Der ältere, östliche Hausteil (Vers.-Nr. 26A) hat in gängiger Manier die Hauptwohnräume Stube und Nebenstube nach Süden ausgerichtet, und rückwärtig schliessen die Küche mit abgetrennter Vorratskammer sowie ein von der Nordseite zu betretender Stichgang an. Früher war seitlich des Gangs ein kleiner Stall mit firstparallelem Futtergang ausgeschieden (heute Vorraum mit Wendeltreppe ins Obergeschoss). Der Abgang in den unter der Stube gelegenen kleinen Tremkeller befindet sich im Stichgang und ist mittels einer Falltür gesichert. Bis 1981 führte von der Küche, die ursprünglich als zweigeschossige Rauchküche vorzustellen ist, eine schmale Stiege in den Obergaden. Beidseits des durchlaufenden Hochstuds befinden sich die Türen zu den Schlafkammern. Ihre gegenüber dem Erdgeschoss abweichende Aufteilung ist an der südseitigen Fassade noch unschwer ablesbar. Im Innern haben sich eine alte Bohlenwand und zwei Türgewände erhalten, wovon das eine einen kielbogenartig abgefasten Sturz aufweist. In der Stube steht eine blaue Sitzkunst aus dem 19.Jh., der zugehörige Kachelofen ist abgegangen.

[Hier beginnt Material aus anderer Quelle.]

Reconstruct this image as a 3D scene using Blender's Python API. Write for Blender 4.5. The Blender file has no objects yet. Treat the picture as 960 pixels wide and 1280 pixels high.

Der hangseitige westliche Hausteil (Vers.-Nr. 26B) ist in der vorliegenden Form aus der zweiten Erweiterung im 18. Jh. hervorgegangen. Mit Stube und Nebenstube auf der Südseite und Küche samt Stichgang auf der nördlichen Hausrückseite zeigt er ein ähnliches Grundrissmuster wie der ältere östliche Teil. Davon abweichend aber ist in der Nordwestecke ein ebenerdiger Kellerraum eingerichtet, welcher später teilweise zu Bad/WC umfunktioniert wurde. An älterer Ausstattung finden sich eine Feuerwand mit grünen Kacheln, von denen eine ins Jahr 1792 datiert ist, sowie eine alte Feuerstelle aus Sandstein mit aufgesetztem eisernem Sparherd. Der Kachelofen mit zweistufiger Kunst besteht aus hellblauen Füll- und weissen Frieskacheln. Er ist am Ofenfuss in das Jahr 1875 datiert und mit den Initialen JG (= Jakob Gloor) versehen. Aus dem 19.Jh. datiert auch das schlichte gerahmte Brettertäfer in der Stube, während die Obergadenräume vor einigen Jahren ausgebaut wurden (Inneres gemäss Kurzinventar von 1992).
Erwähnung in anderen Inventaren:- Inventar der schützenswerten Ortsbilder der Schweiz (ISOS), regionale Bedeutung.
Anmerkungen:[1] Dendrochronologische Analyse durch Raymond Kontic, Dez. 2000 (Archiv Kantonale Denkmalpflege Aargau). – Sicher ermittelte Fälldaten der Hölzer des Kernbaus Herbst/Winter 1514/15. Da das gefällte Bauholz in der Regel innert Jahresfrist verbaut wurde, darf von einem Aufrichtedatum des Hauses von 1515 ausgegangen werden.
[2] Zusammenstellung der sicher datierten Hochstudbauten in Räber 2002, S. 446-449. – Das in der Ortschronik erwähnte Baujahr 1339 konnte dendrochronologisch nicht bestätigt werden. Ein derart hohes, weit ins Spätmittelalter zurückreichendes Baujahr ist bei hölzernen Profanbauten im schweizerischen Mittelland ohnehin als unwahrscheinlich zu bezeichnen. Die an einem Balken im Obergeschoss gefundene Inschrift könnte möglicherweise auch als 1554 gedeutet werden, womit sich ein Zusammenhang mit der östlichen Erweiterung des Hauses ergeben würde (vgl. Bilddokumentation).
[3] Hintermann 1985, S. 27-28; Hintermann 1985, S. 75.
[4] Staatsarchiv Aargau, BA.05/0068, CA.0001/0225-0227: Brandkataster Gemeinde Birrwil, 1829-1938.
[5] Schriftliche Aufzeichnungen von Willi Hintermann (Archiv kantonale Denkmalpflege).
[6] Baugesuchsakten 2015 (Archiv kantonale Denkmalpflege).
[7] Einen Hinweis auf diese Erweiterung könnte eine in die Feuermauer des westlichen Wohnteils eingelassene Ofenkachel mit der Inschrift 1792 liefern.
Literatur:- Willi Hintermann, Beiträge zur Geschichte von Birrwil, In: Heimatkunde aus dem Seetal, 58. Jahrgang, 1985, S. 37-77.
- Willi Hintermann, Birrwil 1185-1985, eine kleine Dorfgeschichte, Birrwil 1985.
- Pius Räber, Die Bauernhäuser des Kantons Aargau, Bd. 2, Baden 2002, S. 41 (Abb. 19).
Quellen:- Staatsarchiv Aargau, BA.05/0068, CA.0001/0225-0227: Brandkataster Gemeinde Birrwil, 1829-1938.
- Dendrochronologische Analyse durch Raymond Kontic, Dez. 2000 (Archiv Kantonale Denkmalpflege Aargau).